* **Written request**
Make an exact copy of the listing below.

* **Supplied information**
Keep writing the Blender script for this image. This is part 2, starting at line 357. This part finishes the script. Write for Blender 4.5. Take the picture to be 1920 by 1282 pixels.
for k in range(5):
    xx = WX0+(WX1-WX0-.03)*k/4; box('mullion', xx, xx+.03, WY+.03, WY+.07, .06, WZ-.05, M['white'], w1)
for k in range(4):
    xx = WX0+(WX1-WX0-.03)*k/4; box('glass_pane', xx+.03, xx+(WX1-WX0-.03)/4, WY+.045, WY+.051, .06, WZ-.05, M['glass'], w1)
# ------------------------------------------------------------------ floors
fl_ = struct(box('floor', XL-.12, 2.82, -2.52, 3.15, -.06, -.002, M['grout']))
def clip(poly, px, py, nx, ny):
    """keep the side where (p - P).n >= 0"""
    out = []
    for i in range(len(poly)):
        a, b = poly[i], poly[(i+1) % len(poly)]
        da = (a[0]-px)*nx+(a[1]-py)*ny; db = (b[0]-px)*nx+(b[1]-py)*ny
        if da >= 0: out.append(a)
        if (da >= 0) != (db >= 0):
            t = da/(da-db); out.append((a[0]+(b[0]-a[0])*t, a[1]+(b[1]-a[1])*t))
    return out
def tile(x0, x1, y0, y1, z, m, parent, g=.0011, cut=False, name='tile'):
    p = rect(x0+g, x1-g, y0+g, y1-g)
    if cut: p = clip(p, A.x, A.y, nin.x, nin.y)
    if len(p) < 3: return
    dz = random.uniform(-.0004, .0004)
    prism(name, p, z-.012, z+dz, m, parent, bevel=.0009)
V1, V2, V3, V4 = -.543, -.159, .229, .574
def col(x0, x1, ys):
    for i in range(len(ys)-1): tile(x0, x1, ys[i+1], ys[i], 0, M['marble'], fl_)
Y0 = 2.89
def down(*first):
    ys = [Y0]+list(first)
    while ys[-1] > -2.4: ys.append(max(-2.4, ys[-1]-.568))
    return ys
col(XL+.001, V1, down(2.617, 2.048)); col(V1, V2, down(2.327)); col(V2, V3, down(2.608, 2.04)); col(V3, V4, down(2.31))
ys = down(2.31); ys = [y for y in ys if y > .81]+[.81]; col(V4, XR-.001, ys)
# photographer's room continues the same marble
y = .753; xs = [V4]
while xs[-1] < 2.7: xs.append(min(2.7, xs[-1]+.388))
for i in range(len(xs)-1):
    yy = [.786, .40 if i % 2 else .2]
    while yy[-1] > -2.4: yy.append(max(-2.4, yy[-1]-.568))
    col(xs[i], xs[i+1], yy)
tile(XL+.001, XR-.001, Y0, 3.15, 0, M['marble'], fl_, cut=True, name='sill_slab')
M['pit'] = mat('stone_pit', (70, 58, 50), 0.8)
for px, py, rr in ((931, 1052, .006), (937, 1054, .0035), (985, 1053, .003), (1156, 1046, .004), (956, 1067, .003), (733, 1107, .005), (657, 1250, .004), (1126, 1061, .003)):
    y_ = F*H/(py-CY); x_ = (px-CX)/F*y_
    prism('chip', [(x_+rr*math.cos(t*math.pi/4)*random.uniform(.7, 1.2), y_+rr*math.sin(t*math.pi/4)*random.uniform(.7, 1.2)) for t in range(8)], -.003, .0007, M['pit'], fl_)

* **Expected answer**
Keep writing the Blender script for this image. This is part 2, starting at line 357. This part finishes the script. Write for Blender 4.5. Take the picture to be 1920 by 1282 pixels.
for k in range(5):
    xx = WX0+(WX1-WX0-.03)*k/4; box('mullion', xx, xx+.03, WY+.03, WY+.07, .06, WZ-.05, M['white'], w1)
for k in range(4):
    xx = WX0+(WX1-WX0-.03)*k/4; box('glass_pane', xx+.03, xx+(WX1-WX0-.03)/4, WY+.045, WY+.051, .06, WZ-.05, M['glass'], w1)
# ------------------------------------------------------------------ floors
fl_ = struct(box('floor', XL-.12, 2.82, -2.52, 3.15, -.06, -.002, M['grout']))
def clip(poly, px, py, nx, ny):
    """keep the side where (p - P).n >= 0"""
    out = []
    for i in range(len(poly)):
        a, b = poly[i], poly[(i+1) % len(poly)]
        da = (a[0]-px)*nx+(a[1]-py)*ny; db = (b[0]-px)*nx+(b[1]-py)*ny
        if da >= 0: out.append(a)
        if (da >= 0) != (db >= 0):
            t = da/(da-db); out.append((a[0]+(b[0]-a[0])*t, a[1]+(b[1]-a[1])*t))
    return out
def tile(x0, x1, y0, y1, z, m, parent, g=.0011, cut=False, name='tile'):
    p = rect(x0+g, x1-g, y0+g, y1-g)
    if cut: p = clip(p, A.x, A.y, nin.x, nin.y)
    if len(p) < 3: return
    dz = random.uniform(-.0004, .0004)
    prism(name, p, z-.012, z+dz, m, parent, bevel=.0009)
V1, V2, V3, V4 = -.543, -.159, .229, .574
def col(x0, x1, ys):
    for i in range(len(ys)-1): tile(x0, x1, ys[i+1], ys[i], 0, M['marble'], fl_)
Y0 = 2.89
def down(*first):
    ys = [Y0]+list(first)
    while ys[-1] > -2.4: ys.append(max(-2.4, ys[-1]-.568))
    return ys
col(XL+.001, V1, down(2.617, 2.048)); col(V1, V2, down(2.327)); col(V2, V3, down(2.608, 2.04)); col(V3, V4, down(2.31))
ys = down(2.31); ys = [y for y in ys if y > .81]+[.81]; col(V4, XR-.001, ys)
# photographer's room continues the same marble
y = .753; xs = [V4]
while xs[-1] < 2.7: xs.append(min(2.7, xs[-1]+.388))
for i in range(len(xs)-1):
    yy = [.786, .40 if i % 2 else .2]
    while yy[-1] > -2.4: yy.append(max(-2.4, yy[-1]-.568))
    col(xs[i], xs[i+1], yy)
tile(XL+.001, XR-.001, Y0, 3.15, 0, M['marble'], fl_, cut=True, name='sill_slab')
M['pit'] = mat('stone_pit', (70, 58, 50), 0.8)
for px, py, rr in ((931, 1052, .006), (937, 1054, .0035), (985, 1053, .003), (1156, 1046, .004), (956, 1067, .003), (733, 1107, .005), (657, 1250, .004), (1126, 1061, .003)):
    y_ = F*H/(py-CY); x_ = (px-CX)/F*y_
    prism('chip', [(x_+rr*math.cos(t*math.pi/4)*random.uniform(.7, 1.2), y_+rr*math.sin(t*math.pi/4)*random.uniform(.7, 1.2)) for t in range(8)], -.003, .0007, M['pit'], fl_)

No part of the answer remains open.